Stated exercise ->
Pull every line containing "picture" from the entries.

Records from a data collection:
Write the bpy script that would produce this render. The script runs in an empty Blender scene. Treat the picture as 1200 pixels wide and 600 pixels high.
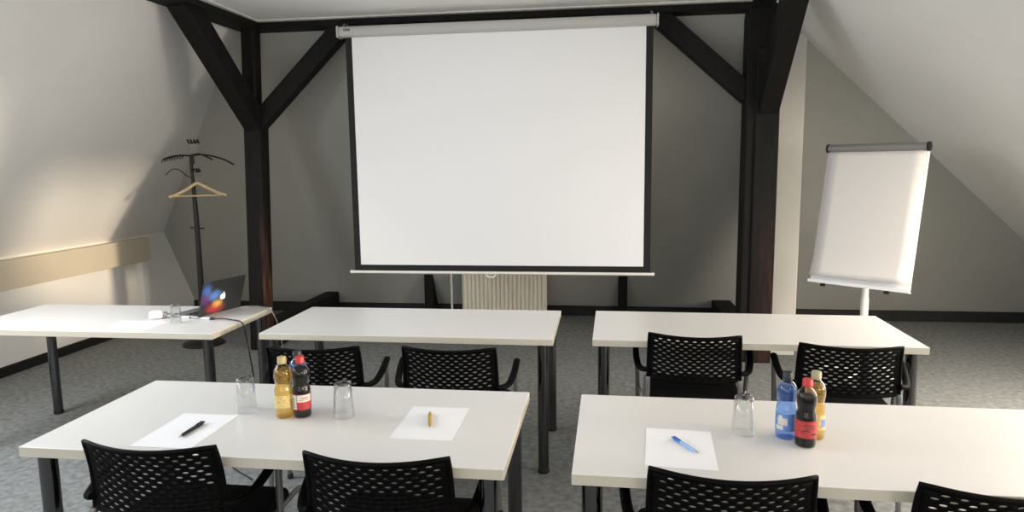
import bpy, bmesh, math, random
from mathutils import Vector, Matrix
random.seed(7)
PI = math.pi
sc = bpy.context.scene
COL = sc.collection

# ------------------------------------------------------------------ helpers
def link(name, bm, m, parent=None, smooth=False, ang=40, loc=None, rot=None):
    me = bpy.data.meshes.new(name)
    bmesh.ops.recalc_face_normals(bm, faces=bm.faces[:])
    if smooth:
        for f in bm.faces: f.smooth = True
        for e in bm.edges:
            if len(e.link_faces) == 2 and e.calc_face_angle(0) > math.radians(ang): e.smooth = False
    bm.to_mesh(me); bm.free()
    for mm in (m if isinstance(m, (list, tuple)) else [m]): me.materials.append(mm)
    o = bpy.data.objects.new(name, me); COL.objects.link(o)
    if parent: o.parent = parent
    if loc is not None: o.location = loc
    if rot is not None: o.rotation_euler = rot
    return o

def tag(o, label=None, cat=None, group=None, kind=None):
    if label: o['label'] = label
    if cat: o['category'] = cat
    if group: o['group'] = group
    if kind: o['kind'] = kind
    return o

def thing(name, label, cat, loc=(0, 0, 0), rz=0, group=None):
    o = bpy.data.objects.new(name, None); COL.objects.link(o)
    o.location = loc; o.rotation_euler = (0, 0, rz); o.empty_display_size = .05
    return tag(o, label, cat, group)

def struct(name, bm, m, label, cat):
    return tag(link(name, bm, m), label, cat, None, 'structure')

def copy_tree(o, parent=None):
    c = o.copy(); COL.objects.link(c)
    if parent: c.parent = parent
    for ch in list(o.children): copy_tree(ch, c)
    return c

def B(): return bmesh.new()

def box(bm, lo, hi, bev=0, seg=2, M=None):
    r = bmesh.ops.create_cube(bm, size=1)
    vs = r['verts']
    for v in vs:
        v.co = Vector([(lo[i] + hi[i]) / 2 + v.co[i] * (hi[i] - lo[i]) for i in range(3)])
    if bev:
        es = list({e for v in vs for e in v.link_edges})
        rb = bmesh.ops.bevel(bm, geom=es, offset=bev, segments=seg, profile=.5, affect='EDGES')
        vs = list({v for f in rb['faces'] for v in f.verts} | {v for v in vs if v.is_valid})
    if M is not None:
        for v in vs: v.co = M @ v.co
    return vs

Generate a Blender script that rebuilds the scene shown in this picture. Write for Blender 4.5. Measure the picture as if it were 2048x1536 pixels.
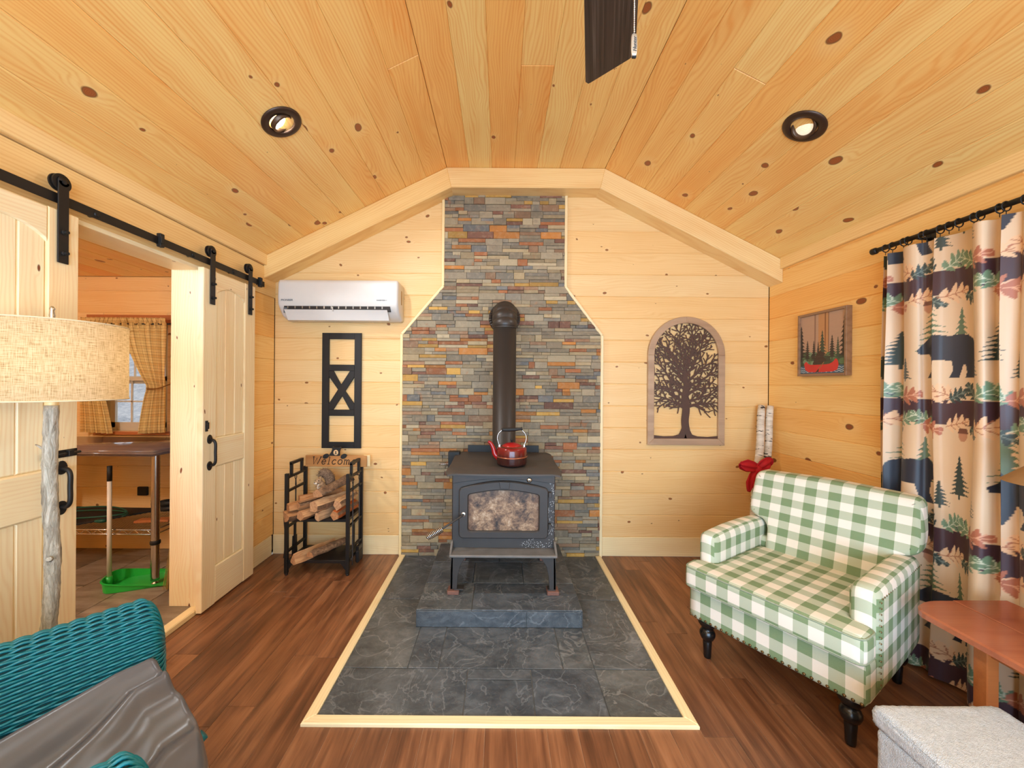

Exercise result ->
Write the bpy script that would produce this render. The script runs in an empty Blender scene. Treat the picture as 1200 pixels wide and 600 pixels high.
Generate a Blender script that rebuilds the scene shown in this picture. Write for Blender 4.5. Measure the picture as if it were 2048x1536 pixels.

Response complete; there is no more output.